Wow. Lopez was unbeatable. Roglic dug deep. Let’s see if he pays for it tomorrow. But Carapaz was the big surprise. Almost got away with it. Porte in 4th. Kuss crushed it and Landa got crushed. But very pleased to see my man Valverde in the top 10. Alaphillipe is as fragile as usual; No regulator. He’s tap wide open until he’s tapped out.

I don’t know that I’d call it a big surprise to see the winner of last year’s Giro d’Italia ride well in a mountain stage. I was rooting for him to hang on for the win. I’m not much of an Ineos fan, but they’ve really got nothing at all to show in this Tour so far.

I think you’re right that the podium is now set. The ITT up La Planche Des Belles Filles will be no joke, but the time gaps in the top 4 are probably wide enough that it won’t shake up the top ranks. Lots of room to shake up 4th to 7th place though.

Alaphilippe is just not built for the high mountain stages. More of a threat in Liege-Bastogne-Liege and the like. Hard punchy stuff is where he shines, not super long drawn out efforts.

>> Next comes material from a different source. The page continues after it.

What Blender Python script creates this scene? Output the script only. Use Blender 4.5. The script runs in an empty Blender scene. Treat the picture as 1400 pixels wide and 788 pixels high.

Sepp Kuss – 4th in stage 17, and 16th overall (11th in KOM points)
Definitely some jerk spectators – those cyclists are trying to climb 20% (or more) grade and they are getting in the way. Cheer them on from off the road.

Brian

Was listening to some post race commentary by Armstrong and Hincapie, and George in particular wasn’t very complimentary of Bernal’s decision to drop out. He sort of qualified it by allowing for the fact that it may have been an Ineos team manager’s decision to let Bernal recover for the Giro in two weeks or so. But on the whole they felt that he should have sucked it up and finished the race at a recovery pace.

Well, that was about what I expected out of stage 18. Some futile attacks on the yellow jersey, no real time changes in the podium places, and a couple of top ten guys losing a bunch of time. Don’t know that I would have picked Yates and Uran as the guys to lose time though. And to be fair, Landa’s attack wasn’t actually futile. He wasn’t really trying to get time on Roglic after all, and it was his attack that resulted in the pace going up and dropping Yates and Uran. Landa moves up two places, and while fifth place isn’t what he was hoping for it’s still better than seventh.

And of course still the ITT to come.

I wonder if Ineos would would have finished with the KOM jersey and stage win yesterday if Hirschi had not hit the deck. The way it was looking, probably neither.

Must suck to get stung by a bee on stage 19.

Are there enough sprint points available or is Sam Bennett guaranteed the green jersey (assuming he finishes the tour)?

KOM on the other hand is quite close.

Not directly related – anyone notice the funky 3(?) wheel motorcycles? They aren’t Can-Am Spyders (front wheels are quite close together)

Brian

There are 70 points left on offer for the green jersey. Bennett has a 55 points lead. That’s pretty safe, but it’s not mathematically guaranteed. So long as he doesn’t crash out he should be fine.

KOM has 11 points remaining on offer. 1 for the Cat 4 climb on the last stage, and 10 for La Planche Des Belles Filles in tomorrow’s ITT. Carapaz leads Pogacar by 2 points and Roglic by 7. Hirschi is mathematically eliminated. Carapaz has a bigger advantage than you’d think, however, because he’s not overly worried about his overall time in the ITT. The mountain points are calculated strictly based on the time taken on the climb itself, so Carapaz sitting in 13th, 4:30 away from 12th and over 10 minutes ahead of 14th (and who really cares about 13th vs 14th anyways?) can soft-pedal the 30km to the base of the climb and blast up the mountain. Roglic and Pogacar will be measuring their efforts for the best overall time. Roglic won’t even be thinking about mountain points. I’m sure Pogacar wants the polkadots, but he wants yellow a whole lot more even if the chances of yellow are very slim indeed. He also recently beat Roglic in the Slovenian TT championship, so he’ll be thinking of a possible stage win as well. Plus he’s already got the consolation prize of the white jersey. His stage strategy will not consider mountain points at all either.

Finally, Carapaz is a really, really good climber. I mean, he won the freaking Giro last year. A single Cat 1 climb that he cares about more than anyone else? I wouldn’t bet against him taking maximum points, particularly in the circumstances.

Thanks Gorsnak! That’s the info I was interested in, but too lazy to research myself.
Do they do the ITT in any particular order? (if they send a slow cyclist early they could get passed). What’s the gap between starts?

Thnaks,
Brian

They start in reverse order of standings. 1:30 gap between starts. Each rider is really only racing the man ahead and the man behind. Over 36km, no one is catching the rider ahead/being overtaken unless he has a mechanical or is having a really crappy day.

It’s actually not uncommon for riders to be passed on the road, especially in grand tour ITTs where one rider is trying for the best time and the next is trying to save energy for tomorrow.

And we seem to have some drama in the GC rankings. Porte may be overhauling Superman Lopez for 3rd, and Pogacar is eating into Roglic’s lead on the flat section. Meanwhile Tom Dumoulin looks to be riding to a stage win, which surprises me not in the least.

Biting nails here. Wasn’t expecting this.

Pogacar seems to be through. 45 seconds ahead now (in the virtual general ranking). Wow, I had never thought.